» **SHORT EXERCISE**
Exactly reproduce each record listed below.

Stored items:
BEGIN

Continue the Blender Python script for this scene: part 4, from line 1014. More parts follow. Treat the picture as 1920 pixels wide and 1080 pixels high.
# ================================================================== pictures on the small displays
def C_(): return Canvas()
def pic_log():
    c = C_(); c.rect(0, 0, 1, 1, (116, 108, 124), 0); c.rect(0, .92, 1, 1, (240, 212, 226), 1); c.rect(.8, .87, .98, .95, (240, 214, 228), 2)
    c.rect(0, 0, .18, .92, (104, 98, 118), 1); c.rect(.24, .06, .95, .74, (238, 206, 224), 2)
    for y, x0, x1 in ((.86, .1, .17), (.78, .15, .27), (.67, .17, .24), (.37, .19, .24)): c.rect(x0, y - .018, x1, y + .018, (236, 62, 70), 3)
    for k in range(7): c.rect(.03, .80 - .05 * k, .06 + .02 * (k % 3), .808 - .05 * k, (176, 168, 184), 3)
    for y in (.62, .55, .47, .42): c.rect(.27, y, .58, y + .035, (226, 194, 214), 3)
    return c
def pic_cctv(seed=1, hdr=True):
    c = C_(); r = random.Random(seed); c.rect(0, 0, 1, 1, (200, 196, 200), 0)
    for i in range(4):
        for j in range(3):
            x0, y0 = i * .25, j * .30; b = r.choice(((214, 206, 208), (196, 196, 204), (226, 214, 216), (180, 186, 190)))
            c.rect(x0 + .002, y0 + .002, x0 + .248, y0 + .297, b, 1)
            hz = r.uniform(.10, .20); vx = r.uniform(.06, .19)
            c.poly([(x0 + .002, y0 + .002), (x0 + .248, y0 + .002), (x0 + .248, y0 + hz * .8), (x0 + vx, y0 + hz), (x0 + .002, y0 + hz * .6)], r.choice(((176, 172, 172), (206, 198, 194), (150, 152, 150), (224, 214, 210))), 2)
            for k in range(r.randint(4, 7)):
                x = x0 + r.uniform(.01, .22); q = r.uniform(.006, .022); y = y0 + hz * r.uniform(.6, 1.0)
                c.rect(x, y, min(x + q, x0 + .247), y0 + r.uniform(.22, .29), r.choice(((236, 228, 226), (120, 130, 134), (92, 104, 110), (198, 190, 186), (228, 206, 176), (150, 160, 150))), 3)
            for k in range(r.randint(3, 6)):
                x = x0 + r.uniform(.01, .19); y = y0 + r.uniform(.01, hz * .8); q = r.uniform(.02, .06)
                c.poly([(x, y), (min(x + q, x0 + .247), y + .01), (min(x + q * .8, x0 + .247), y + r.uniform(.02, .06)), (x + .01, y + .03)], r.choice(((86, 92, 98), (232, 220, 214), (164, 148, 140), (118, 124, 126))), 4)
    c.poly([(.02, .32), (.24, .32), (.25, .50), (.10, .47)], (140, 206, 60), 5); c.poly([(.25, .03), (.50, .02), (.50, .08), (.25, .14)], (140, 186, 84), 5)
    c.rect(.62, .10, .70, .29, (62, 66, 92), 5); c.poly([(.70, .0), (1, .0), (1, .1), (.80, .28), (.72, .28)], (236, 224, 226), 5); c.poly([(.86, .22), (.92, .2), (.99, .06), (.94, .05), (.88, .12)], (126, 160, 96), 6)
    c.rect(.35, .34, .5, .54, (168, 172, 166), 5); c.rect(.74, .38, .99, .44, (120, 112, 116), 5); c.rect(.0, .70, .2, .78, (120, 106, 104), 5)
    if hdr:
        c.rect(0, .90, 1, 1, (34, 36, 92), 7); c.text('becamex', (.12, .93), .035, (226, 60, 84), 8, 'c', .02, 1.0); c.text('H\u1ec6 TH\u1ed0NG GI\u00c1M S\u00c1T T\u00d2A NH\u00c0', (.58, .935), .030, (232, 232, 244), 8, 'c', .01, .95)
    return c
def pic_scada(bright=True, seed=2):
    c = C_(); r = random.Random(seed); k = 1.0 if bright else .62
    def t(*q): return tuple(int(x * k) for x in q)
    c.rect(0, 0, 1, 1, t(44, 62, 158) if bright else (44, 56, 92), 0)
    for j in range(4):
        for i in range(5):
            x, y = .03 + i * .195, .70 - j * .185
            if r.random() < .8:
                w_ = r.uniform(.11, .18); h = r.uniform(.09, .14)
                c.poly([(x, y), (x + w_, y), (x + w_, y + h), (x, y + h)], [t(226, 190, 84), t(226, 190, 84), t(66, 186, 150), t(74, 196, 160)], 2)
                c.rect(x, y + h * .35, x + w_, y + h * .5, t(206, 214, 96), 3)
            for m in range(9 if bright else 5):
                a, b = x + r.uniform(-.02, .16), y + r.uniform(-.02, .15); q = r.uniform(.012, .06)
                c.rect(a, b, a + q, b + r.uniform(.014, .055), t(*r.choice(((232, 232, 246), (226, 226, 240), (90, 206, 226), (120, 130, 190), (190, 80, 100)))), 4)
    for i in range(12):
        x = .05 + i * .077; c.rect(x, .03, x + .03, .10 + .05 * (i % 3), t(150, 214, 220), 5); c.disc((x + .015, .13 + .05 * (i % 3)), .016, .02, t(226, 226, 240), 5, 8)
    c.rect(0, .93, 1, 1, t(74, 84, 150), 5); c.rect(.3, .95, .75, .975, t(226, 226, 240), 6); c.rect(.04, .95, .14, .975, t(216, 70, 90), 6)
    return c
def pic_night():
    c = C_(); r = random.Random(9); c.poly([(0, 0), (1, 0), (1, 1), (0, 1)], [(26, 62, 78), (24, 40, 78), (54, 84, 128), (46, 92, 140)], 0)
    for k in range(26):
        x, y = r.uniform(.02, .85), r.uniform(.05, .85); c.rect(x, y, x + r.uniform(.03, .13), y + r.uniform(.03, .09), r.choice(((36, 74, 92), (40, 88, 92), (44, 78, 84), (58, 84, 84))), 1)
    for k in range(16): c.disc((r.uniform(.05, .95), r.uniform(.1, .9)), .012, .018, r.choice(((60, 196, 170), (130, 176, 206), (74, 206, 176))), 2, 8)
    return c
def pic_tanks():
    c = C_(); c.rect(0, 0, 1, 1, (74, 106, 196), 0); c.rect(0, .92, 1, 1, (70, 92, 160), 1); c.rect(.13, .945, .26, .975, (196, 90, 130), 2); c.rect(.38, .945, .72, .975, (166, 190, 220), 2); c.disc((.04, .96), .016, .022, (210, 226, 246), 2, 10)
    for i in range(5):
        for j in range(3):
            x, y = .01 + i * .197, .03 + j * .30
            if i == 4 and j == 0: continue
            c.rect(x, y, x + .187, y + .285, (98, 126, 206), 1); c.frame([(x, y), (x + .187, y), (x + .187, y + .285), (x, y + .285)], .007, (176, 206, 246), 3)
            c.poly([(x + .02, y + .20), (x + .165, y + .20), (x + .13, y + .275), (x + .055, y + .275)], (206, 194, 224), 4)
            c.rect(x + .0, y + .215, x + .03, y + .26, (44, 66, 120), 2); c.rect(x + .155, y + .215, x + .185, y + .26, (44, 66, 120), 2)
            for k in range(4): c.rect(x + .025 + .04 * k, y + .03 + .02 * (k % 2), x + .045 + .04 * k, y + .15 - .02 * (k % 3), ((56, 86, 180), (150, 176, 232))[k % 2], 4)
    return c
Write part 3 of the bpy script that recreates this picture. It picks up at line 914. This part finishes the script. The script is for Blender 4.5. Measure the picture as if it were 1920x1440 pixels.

END

» **RESULT**
Continue the Blender Python script for this scene: part 4, from line 1014. More parts follow. Treat the picture as 1920 pixels wide and 1080 pixels high.
# ================================================================== pictures on the small displays
def C_(): return Canvas()
def pic_log():
    c = C_(); c.rect(0, 0, 1, 1, (116, 108, 124), 0); c.rect(0, .92, 1, 1, (240, 212, 226), 1); c.rect(.8, .87, .98, .95, (240, 214, 228), 2)
    c.rect(0, 0, .18, .92, (104, 98, 118), 1); c.rect(.24, .06, .95, .74, (238, 206, 224), 2)
    for y, x0, x1 in ((.86, .1, .17), (.78, .15, .27), (.67, .17, .24), (.37, .19, .24)): c.rect(x0, y - .018, x1, y + .018, (236, 62, 70), 3)
    for k in range(7): c.rect(.03, .80 - .05 * k, .06 + .02 * (k % 3), .808 - .05 * k, (176, 168, 184), 3)
    for y in (.62, .55, .47, .42): c.rect(.27, y, .58, y + .035, (226, 194, 214), 3)
    return c
def pic_cctv(seed=1, hdr=True):
    c = C_(); r = random.Random(seed); c.rect(0, 0, 1, 1, (200, 196, 200), 0)
    for i in range(4):
        for j in range(3):
            x0, y0 = i * .25, j * .30; b = r.choice(((214, 206, 208), (196, 196, 204), (226, 214, 216), (180, 186, 190)))
            c.rect(x0 + .002, y0 + .002, x0 + .248, y0 + .297, b, 1)
            hz = r.uniform(.10, .20); vx = r.uniform(.06, .19)
            c.poly([(x0 + .002, y0 + .002), (x0 + .248, y0 + .002), (x0 + .248, y0 + hz * .8), (x0 + vx, y0 + hz), (x0 + .002, y0 + hz * .6)], r.choice(((176, 172, 172), (206, 198, 194), (150, 152, 150), (224, 214, 210))), 2)
            for k in range(r.randint(4, 7)):
                x = x0 + r.uniform(.01, .22); q = r.uniform(.006, .022); y = y0 + hz * r.uniform(.6, 1.0)
                c.rect(x, y, min(x + q, x0 + .247), y0 + r.uniform(.22, .29), r.choice(((236, 228, 226), (120, 130, 134), (92, 104, 110), (198, 190, 186), (228, 206, 176), (150, 160, 150))), 3)
            for k in range(r.randint(3, 6)):
                x = x0 + r.uniform(.01, .19); y = y0 + r.uniform(.01, hz * .8); q = r.uniform(.02, .06)
                c.poly([(x, y), (min(x + q, x0 + .247), y + .01), (min(x + q * .8, x0 + .247), y + r.uniform(.02, .06)), (x + .01, y + .03)], r.choice(((86, 92, 98), (232, 220, 214), (164, 148, 140), (118, 124, 126))), 4)
    c.poly([(.02, .32), (.24, .32), (.25, .50), (.10, .47)], (140, 206, 60), 5); c.poly([(.25, .03), (.50, .02), (.50, .08), (.25, .14)], (140, 186, 84), 5)
    c.rect(.62, .10, .70, .29, (62, 66, 92), 5); c.poly([(.70, .0), (1, .0), (1, .1), (.80, .28), (.72, .28)], (236, 224, 226), 5); c.poly([(.86, .22), (.92, .2), (.99, .06), (.94, .05), (.88, .12)], (126, 160, 96), 6)
    c.rect(.35, .34, .5, .54, (168, 172, 166), 5); c.rect(.74, .38, .99, .44, (120, 112, 116), 5); c.rect(.0, .70, .2, .78, (120, 106, 104), 5)
    if hdr:
        c.rect(0, .90, 1, 1, (34, 36, 92), 7); c.text('becamex', (.12, .93), .035, (226, 60, 84), 8, 'c', .02, 1.0); c.text('H\u1ec6 TH\u1ed0NG GI\u00c1M S\u00c1T T\u00d2A NH\u00c0', (.58, .935), .030, (232, 232, 244), 8, 'c', .01, .95)
    return c
def pic_scada(bright=True, seed=2):
    c = C_(); r = random.Random(seed); k = 1.0 if bright else .62
    def t(*q): return tuple(int(x * k) for x in q)
    c.rect(0, 0, 1, 1, t(44, 62, 158) if bright else (44, 56, 92), 0)
    for j in range(4):
        for i in range(5):
            x, y = .03 + i * .195, .70 - j * .185
            if r.random() < .8:
                w_ = r.uniform(.11, .18); h = r.uniform(.09, .14)
                c.poly([(x, y), (x + w_, y), (x + w_, y + h), (x, y + h)], [t(226, 190, 84), t(226, 190, 84), t(66, 186, 150), t(74, 196, 160)], 2)
                c.rect(x, y + h * .35, x + w_, y + h * .5, t(206, 214, 96), 3)
            for m in range(9 if bright else 5):
                a, b = x + r.uniform(-.02, .16), y + r.uniform(-.02, .15); q = r.uniform(.012, .06)
                c.rect(a, b, a + q, b + r.uniform(.014, .055), t(*r.choice(((232, 232, 246), (226, 226, 240), (90, 206, 226), (120, 130, 190), (190, 80, 100)))), 4)
    for i in range(12):
        x = .05 + i * .077; c.rect(x, .03, x + .03, .10 + .05 * (i % 3), t(150, 214, 220), 5); c.disc((x + .015, .13 + .05 * (i % 3)), .016, .02, t(226, 226, 240), 5, 8)
    c.rect(0, .93, 1, 1, t(74, 84, 150), 5); c.rect(.3, .95, .75, .975, t(226, 226, 240), 6); c.rect(.04, .95, .14, .975, t(216, 70, 90), 6)
    return c
def pic_night():
    c = C_(); r = random.Random(9); c.poly([(0, 0), (1, 0), (1, 1), (0, 1)], [(26, 62, 78), (24, 40, 78), (54, 84, 128), (46, 92, 140)], 0)
    for k in range(26):
        x, y = r.uniform(.02, .85), r.uniform(.05, .85); c.rect(x, y, x + r.uniform(.03, .13), y + r.uniform(.03, .09), r.choice(((36, 74, 92), (40, 88, 92), (44, 78, 84), (58, 84, 84))), 1)
    for k in range(16): c.disc((r.uniform(.05, .95), r.uniform(.1, .9)), .012, .018, r.choice(((60, 196, 170), (130, 176, 206), (74, 206, 176))), 2, 8)
    return c
def pic_tanks():
    c = C_(); c.rect(0, 0, 1, 1, (74, 106, 196), 0); c.rect(0, .92, 1, 1, (70, 92, 160), 1); c.rect(.13, .945, .26, .975, (196, 90, 130), 2); c.rect(.38, .945, .72, .975, (166, 190, 220), 2); c.disc((.04, .96), .016, .022, (210, 226, 246), 2, 10)
    for i in range(5):
        for j in range(3):
            x, y = .01 + i * .197, .03 + j * .30
            if i == 4 and j == 0: continue
            c.rect(x, y, x + .187, y + .285, (98, 126, 206), 1); c.frame([(x, y), (x + .187, y), (x + .187, y + .285), (x, y + .285)], .007, (176, 206, 246), 3)
            c.poly([(x + .02, y + .20), (x + .165, y + .20), (x + .13, y + .275), (x + .055, y + .275)], (206, 194, 224), 4)
            c.rect(x + .0, y + .215, x + .03, y + .26, (44, 66, 120), 2); c.rect(x + .155, y + .215, x + .185, y + .26, (44, 66, 120), 2)
            for k in range(4): c.rect(x + .025 + .04 * k, y + .03 + .02 * (k % 2), x + .045 + .04 * k, y + .15 - .02 * (k % 3), ((56, 86, 180), (150, 176, 232))[k % 2], 4)
    return c
Write part 3 of the bpy script that recreates this picture. It picks up at line 914. This part finishes the script. The script is for Blender 4.5. Measure the picture as if it were 1920x1440 pixels.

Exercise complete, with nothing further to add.